Pearce has rarely been better than he is here. With his constant snarl and his slumped right shoulder, he looks and moves like a wounded animal, and though Pattinson is sometimes a little too mannered, he generally handles his role well. I didn't care for David Cronenberg's COSMOPOLIS, but Pattinson, who reunited with Cronenberg for the upcoming MAPS TO THE STARS, continues to prove himself a sharper actor than you'd think as he seems to be taking on the most non-commercial projects he can to establish his post-TWILIGHT cred. To say much more would spoil the plot turns that THE ROVER takes, but it does offer a study in duality, not just with its two main characters, but also when the title and even the caption "ten years after the collapse" ultimately take on more than one meaning.
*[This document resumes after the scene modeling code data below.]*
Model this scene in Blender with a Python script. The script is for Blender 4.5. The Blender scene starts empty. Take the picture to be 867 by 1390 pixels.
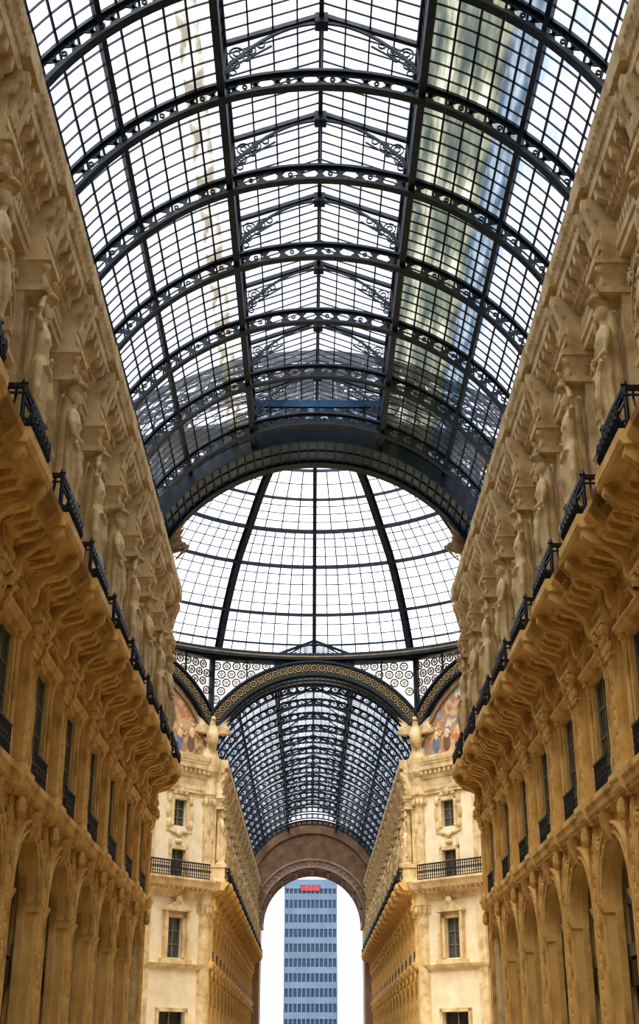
import bpy, math, random
from mathutils import Vector, Matrix
random.seed(7)
scene = bpy.context.scene
PI = math.pi
L = 4.30           # facade bay length
LV = 4.36          # roof rib spacing
WX = 7.3           # half width of arcade (wall face)
YE = 55.5          # end of near arm / start of octagon
YF = 92.5          # far side of octagon
YC = 74.0
CZ = 19.87         # vault centre height
R0 = 8.23          # vault inner radius
NFAR = 16
YEND = YF + NFAR * LV
ZT = 21.8          # top of the main cornice

# ------------------------------------------------------------------ materials
def new_mat(name):
    m = bpy.data.materials.new(name); m.use_nodes = True
    nt = m.node_tree
    b = nt.nodes["Principled BSDF"]
    return m, nt, b

def noise_mat(name, c1, c2, scale=1.5, rough=0.75, bump=0.0, bscale=12, c3=None, metallic=0.0):
    m, nt, b = new_mat(name)
    tc = nt.nodes.new("ShaderNodeTexCoord")
    n = nt.nodes.new("ShaderNodeTexNoise"); n.inputs["Scale"].default_value = scale
    n.inputs["Detail"].default_value = 8; n.inputs["Roughness"].default_value = 0.6
    nt.links.new(tc.outputs["Object"], n.inputs["Vector"])
    r = nt.nodes.new("ShaderNodeValToRGB")
    r.color_ramp.elements[0].position = 0.33; r.color_ramp.elements[0].color = (*c1, 1)
    r.color_ramp.elements[1].position = 0.66; r.color_ramp.elements[1].color = (*c2, 1)
    if c3:
        e = r.color_ramp.elements.new(0.5); e.color = (*c3, 1)
    nt.links.new(n.outputs["Fac"], r.inputs["Fac"])
    nt.links.new(r.outputs["Color"], b.inputs["Base Color"])
    b.inputs["Roughness"].default_value = rough
    b.inputs["Metallic"].default_value = metallic
    if bump > 0:
        n2 = nt.nodes.new("ShaderNodeTexNoise"); n2.inputs["Scale"].default_value = bscale
        n2.inputs["Detail"].default_value = 4
        nt.links.new(tc.outputs["Object"], n2.inputs["Vector"])
        bp = nt.nodes.new("ShaderNodeBump"); bp.inputs["Strength"].default_value = bump
        bp.inputs["Distance"].default_value = 0.04
        nt.links.new(n2.outputs["Fac"], bp.inputs["Height"])
        nt.links.new(bp.outputs["Normal"], b.inputs["Normal"])
    return m

def glass_mat(name, tint, gloss=0.05, haze=0.0, hazecol=(0.8, 0.8, 0.8), ramp=None, scale=0.7, stretch=(1.3, 0.45, 1.3)):
    m = bpy.data.materials.new(name); m.use_nodes = True
    nt = m.node_tree; nt.nodes.clear()
    out = nt.nodes.new("ShaderNodeOutputMaterial")
    t = nt.nodes.new("ShaderNodeBsdfTransparent"); t.inputs[0].default_value = (*tint, 1)
    if ramp:
        tc = nt.nodes.new("ShaderNodeTexCoord")
        mp = nt.nodes.new("ShaderNodeMapping"); mp.inputs["Scale"].default_value = stretch
        n = nt.nodes.new("ShaderNodeTexNoise"); n.inputs["Scale"].default_value = scale; n.inputs["Detail"].default_value = 4
        r = nt.nodes.new("ShaderNodeValToRGB")
        r.color_ramp.elements[0].position = ramp[0][0]; r.color_ramp.elements[0].color = (*ramp[0][1], 1)
        r.color_ramp.elements[1].position = ramp[-1][0]; r.color_ramp.elements[1].color = (*ramp[-1][1], 1)
        for p_, c_ in ramp[1:-1]:
            e = r.color_ramp.elements.new(p_); e.color = (*c_, 1)
        nt.links.new(tc.outputs["Object"], mp.inputs["Vector"]); nt.links.new(mp.outputs["Vector"], n.inputs["Vector"])
        nt.links.new(n.outputs["Fac"], r.inputs["Fac"]); nt.links.new(r.outputs["Color"], t.inputs[0])
    g = nt.nodes.new("ShaderNodeBsdfGlossy"); g.inputs["Roughness"].default_value = 0.12
    g.inputs["Color"].default_value = (0.75, 0.85, 1, 1)
    mx = nt.nodes.new("ShaderNodeMixShader"); mx.inputs[0].default_value = gloss
    nt.links.new(t.outputs[0], mx.inputs[1]); nt.links.new(g.outputs[0], mx.inputs[2])
    last = mx
    if haze > 0:
        d = nt.nodes.new("ShaderNodeBsdfTranslucent"); d.inputs[0].default_value = (*hazecol, 1)
        mx2 = nt.nodes.new("ShaderNodeMixShader"); mx2.inputs[0].default_value = haze
        nt.links.new(mx.outputs[0], mx2.inputs[1]); nt.links.new(d.outputs[0], mx2.inputs[2])
        last = mx2
    nt.links.new(last.outputs[0], out.inputs["Surface"])
    return m

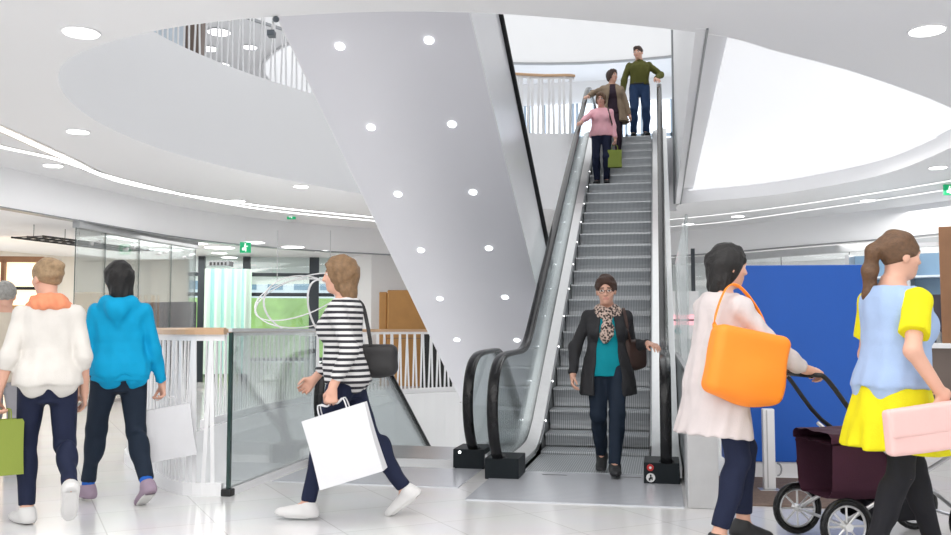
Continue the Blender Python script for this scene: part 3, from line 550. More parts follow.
# ================================================================== PEOPLE (implicit surfaces meshed with surface nets)
def nrmz(v): v = np.array(v, float); return v/np.linalg.norm(v)
def rotm(yaw=0, pitch=0, roll=0):   # columns: right, forward, up ; yaw left +, pitch up +
    return np.array((Matrix.Rotation(yaw, 3, 'Z')@Matrix.Rotation(pitch, 3, 'X')@Matrix.Rotation(roll, 3, 'Y')))
class SDF:
    def __init__(s): s.ops = []
    def cap(s, a, b, ra, rb=None, k=.02, flat=0, mode='u'):
        rb = ra if rb is None else rb; a = np.array(a, float); b = np.array(b, float); r = max(ra, rb)
        s.ops.append(('c', np.minimum(a, b)-r, np.maximum(a, b)+r, k, mode, (a, b, ra, rb, flat))); return s
    def chain(s, pts, rs, k=.02, mode='u'):
        for i in range(len(pts)-1): s.cap(pts[i], pts[i+1], rs[i], rs[i+1], k, mode=mode)
        return s
    def ell(s, c, r, Rm=None, k=.02, mode='u'):
        c = np.array(c, float); r = np.array(r if hasattr(r, '__len__') else (r, r, r), float); e = r.max()
        s.ops.append(('e', c-e, c+e, k, mode, (c, r, Rm))); return s
    def box(s, c, h, Rm=None, rad=.01, k=.0, mode='u'):
        c = np.array(c, float); e = np.linalg.norm(h)
        s.ops.append(('b', c-e, c+e, k, mode, (c, np.array(h, float), Rm, rad))); return s
    def loft(s, org, Rm, rings, k=.03, tw=0., p=2.2, mode='u', wav=None):   # rings rows: t, rx, ry, cy[,cx]
        rg = np.array([list(r)+[0]*(5-len(r)) for r in rings], float); e = rg[:, 1].max()+np.abs(rg[:, 3]).max()+np.abs(rg[:, 4]).max()
        ax = np.array(Rm)[:, 2]; a = org+ax*rg[0, 0]; b = org+ax*rg[-1, 0]
        s.ops.append(('l', np.minimum(a, b)-e, np.maximum(a, b)+e, k, mode, (np.array(org, float), np.array(Rm), rg, tw, p, wav))); return s
    def cut(s, fn): s.ops.append(('f', None, None, 0, 'f', fn)); return s
    def field(s, h, noise=0., nf=22., seed=0):
        u = [o for o in s.ops if o[4] == 'u']; lo = np.min([o[1] for o in u], 0)-.03; hi = np.max([o[2] for o in u], 0)+.03
        n = np.ceil((hi-lo)/h).astype(int)+1; Fd = np.full(n, 1., np.float32)
        for t, a, b, k, mode, d in s.ops:
            if t == 'f':
                X, Y, Z = [(lo[i]+h*np.arange(n[i])).astype(np.float32) for i in range(3)]
                Fd = np.maximum(Fd, d(X[:, None, None], Y[None, :, None], Z[None, None, :]).astype(np.float32)); continue
            m = .05+k; i0 = np.clip(np.floor((a-m-lo)/h).astype(int), 0, n-1); i1 = np.clip(np.ceil((b+m-lo)/h).astype(int)+1, 1, n)
            X = (lo[0]+h*np.arange(i0[0], i1[0])).astype(np.float32)[:, None, None]; Y = (lo[1]+h*np.arange(i0[1], i1[1])).astype(np.float32)[None, :, None]; Z = (lo[2]+h*np.arange(i0[2], i1[2])).astype(np.float32)[None, None, :]
            if t == 'c':
                A, B, ra, rb, fl = d; v = B-A; L2 = v@v+1e-12; tt = ((X-A[0])*v[0]+(Y-A[1])*v[1]+(Z-A[2])*v[2])/L2; tc = np.clip(tt, 0, 1)
                D = np.sqrt((X-A[0]-tc*v[0])**2+(Y-A[1]-tc*v[1])**2+(Z-A[2]-tc*v[2])**2)-(ra+(rb-ra)*tc)
                if fl: D = np.maximum(D, (tt-1)*math.sqrt(L2))
            else:
                c = d[0]; Rm = d[1] if t == 'l' else d[2]; x, y, z = X-c[0], Y-c[1], Z-c[2]
                if Rm is not None: x, y, z = [x*Rm[0, i]+y*Rm[1, i]+z*Rm[2, i] for i in range(3)]
                if t == 'e':
                    r = d[1]; q = np.sqrt((x/r[0])**2+(y/r[1])**2+(z/r[2])**2); D = (q-1)*r.min() if r.max()/r.min() > 2.5 else q*(q-1)/np.maximum(np.sqrt((x/r[0]**2)**2+(y/r[1]**2)**2+(z/r[2]**2)**2), 1e-4)
                elif t == 'b':
                    hh, rad = d[1], d[3]; qx, qy, qz = np.abs(x)-hh[0]+rad, np.abs(y)-hh[1]+rad, np.abs(z)-hh[2]+rad
                    D = np.sqrt(np.maximum(qx, 0)**2+np.maximum(qy, 0)**2+np.maximum(qz, 0)**2)+np.minimum(np.maximum(qx, np.maximum(qy, qz)), 0)-rad
                else:
                    _, _, rg, tw, p, wav = d; z = z+0*x+0*y; T = rg[:, 0]
                    if tw:
                        an = tw*np.clip(z/.42, 0, 1); cs, sn = np.cos(an), np.sin(an); x, y = x*cs+y*sn, -x*sn+y*cs
                    rx, ry, cy, cx = [np.interp(z, T, rg[:, j]).astype(np.float32) for j in (1, 2, 3, 4)]
                    if wav: th = np.arctan2(y-cy, x-cx); f = 1+wav[0]*np.sin(wav[1]*th+wav[2])*np.clip((wav[3]-z)/wav[4], 0, 1); rx = rx*f; ry = ry*f
                    D = ((np.abs((x-cx)/rx)**p+np.abs((y-cy)/ry)**p)**(1/p)-1)*np.minimum(rx, ry)
                    D = np.maximum(D, np.maximum(z-T[-1], T[0]-z))
            sl = tuple(slice(i0[i], i1[i]) for i in range(3)); f0 = Fd[sl]; D = D.astype(np.float32)
            if mode == 'u':
                if k > 0: q = np.maximum(k-np.abs(f0-D), 0)/k; Fd[sl] = np.minimum(f0, D)-q*q*k*.25
                else: Fd[sl] = np.minimum(f0, D)
            else:
                D = -D
                if k > 0: q = np.maximum(k-np.abs(f0-D), 0)/k; Fd[sl] = np.maximum(f0, D)+q*q*k*.25
                else: Fd[sl] = np.maximum(f0, D)
        if noise:
            rr = np.random.RandomState(seed); X, Y, Z = [(lo[i]+h*np.arange(n[i])).astype(np.float32) for i in range(3)]
            for j in range(4):
                w = rr.randn(3)*nf*np.array((1, 1, .55)); Fd += (noise*.5*np.sin(w[0]*X[:, None, None]+w[1]*Y[None, :, None]+w[2]*Z[None, None, :]+rr.rand()*6)).astype(np.float32)
        return Fd, lo
    def build(s, name, mats, parent, h=.008, paint=None, noise=0., nf=22., seed=0, label=None, smooth_it=1):
        Fd, lo = s.field(h, noise, nf, seed); v, f = nets(Fd, lo, h)
        v = relax(v, f, smooth_it)
        me = bpy.data.meshes.new(name); nv, nf_ = len(v), len(f)
        me.vertices.add(nv); me.vertices.foreach_set('co', v.astype(np.float32).ravel())
        me.loops.add(nf_*4); me.loops.foreach_set('vertex_index', f.astype(np.int32).ravel())
        me.polygons.add(nf_); me.polygons.foreach_set('loop_start', np.arange(nf_, dtype=np.int32)*4)
        ms = mats if isinstance(mats, (list, tuple)) else [mats]
        for m in ms: me.materials.append(M[m])
        if paint: me.polygons.foreach_set('material_index', paint(v[f].mean(1)).astype(np.int32))
        me.update(calc_edges=True); me.validate(); me.polygons.foreach_set('use_smooth', np.ones(len(me.polygons), bool))
        o = bpy.data.objects.new(name, me); COL.objects.link(o); o.parent = parent; return tag(o, label)
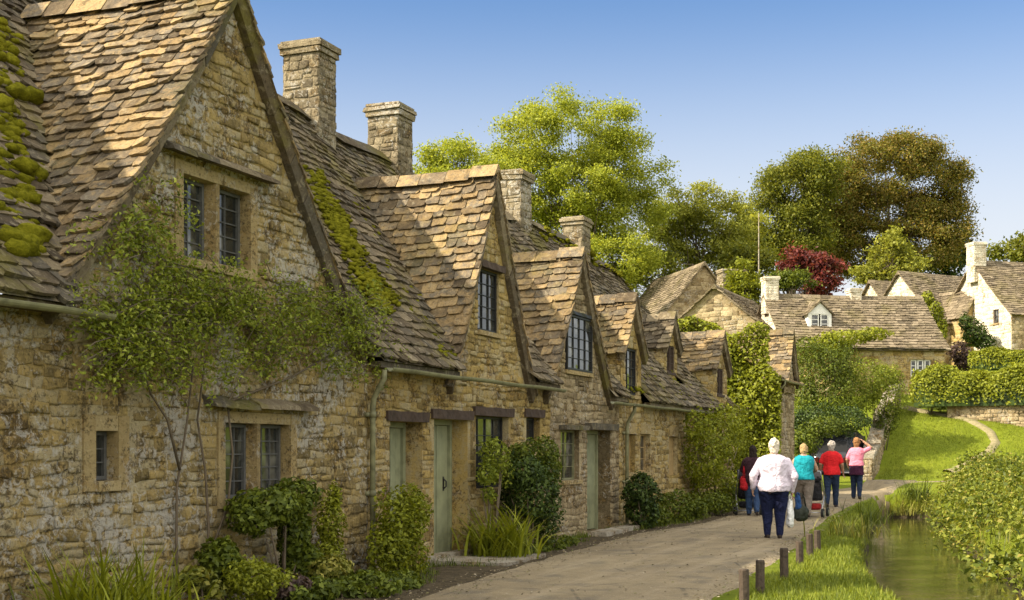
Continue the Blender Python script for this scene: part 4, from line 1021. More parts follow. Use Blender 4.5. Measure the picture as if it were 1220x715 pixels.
# ------------------------------------------------------------------ hedges, shrubs, climbers
def bush(name, label, lobes, v=None, Z=None, mat=None, leaf=(.04, .075), n=3500, inner=.45, stems=6, cat='shrub', zbase=0.0, up=.5, group=None, core=True):
    """lobes measured in the picture on the plane v metres in front of the terrace wall, or at distance Z"""
    L = []
    for a, b_, rx, ry in lobes:
        if Z is None: u, z = wp(a, b_, -v); p = T(u, -v, z); s = wu(a, -v)[1] / FPX
        else: p = at(a, b_, Z); s = Z / FPX
        L.append((p, rx * s, ry * s))
    c = sum((p for p, _, _ in L), Vector()) / len(L); gz = hgt(c.x, c.y) if zbase is not None else c.z
    root = thing(name, label, cat, (c.x, c.y, gz), 0, group); o0 = Vector((c.x, c.y, gz))
    tot = sum(r * q for _, r, q in L); pts = []; nn = []
    for p, rx, ry in L:
        k = int(n * rx * ry / tot); q, d = shell_pts(k, p - o0, (rx, min(rx, .75 * rx + .1), ry), inner, .3, flat_bottom=False); pts.append(q); nn.append(d)
    P = np.concatenate(pts); N = np.concatenate(nn); ok = P[:, 2] > .015; P, N = P[ok], N[ok]
    leaf_mesh('foliage', P, leaf, mat or L_MID, root, up=up, N=N)
    if stems:
        tb = MB()
        for i in range(stems):
            q = Vector(P[rng.randrange(len(P))]) * .85; q.z = max(q.z, .2)
            tb.tube([(q.x*.12, q.y*.12, -.05), (q.x*.5, q.y*.4, q.z*.5), q], [.022, .015, .006], 5)
        tb.build('stem', M_STEM, root, True)
    return root
def tuft(name, label, px, v=None, py=None, mat=None, n=70, length=(.4, .8), width=(.02, .035), spread=.1, P=None, cat='plant', lean=(.35, 1.0), group=None):
    p = P if P is not None else T(wu(px, -v)[0], -v, 0)
    root = thing(name, label, cat, (p.x, p.y, hgt(p.x, p.y)), 0, group)
    blades('leaves', [(0, 0, 0)], n, length, width, mat or L_MID, root, spread, lean); return root
G_BED = 'plants along the cottage walls'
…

Michod, cinematographer Natasha Breier, and the chillingly minimalist score by Antony Partos work together to create an atmosphere of suffocating hopelessness. You can smell the sweat and the despair. Real flies constantly swarm around the actors' faces. The stench of death and decay are everywhere under the perpetually baking sun. In many ways, THE ROVER is an Outback-set Sam Peckinpah homage, not in a way that Eric and Rey are men out of their own time with nothing left to do but go out with their guns blazing (as with THE WILD BUNCH), but in the quiet ways of loyalty and family and when someone's word meant something. It's not a crowd-pleasing summer movie for everyone, and you'll find the ultimate reveal either profoundly moving or dismiss it as completely hokey (one guy, a few rows back: "Are you kidding me?"). Eric is a total bastard and he's fully aware of it, but in a world where laws and a basic moral code have disintegrated and are never coming back, a man will do what he has to do to hold on to the slightest shred of humanity and dignity left in him. A love letter of understanding to the bitter misanthrope in all of us, THE ROVER is one of 2014's best films.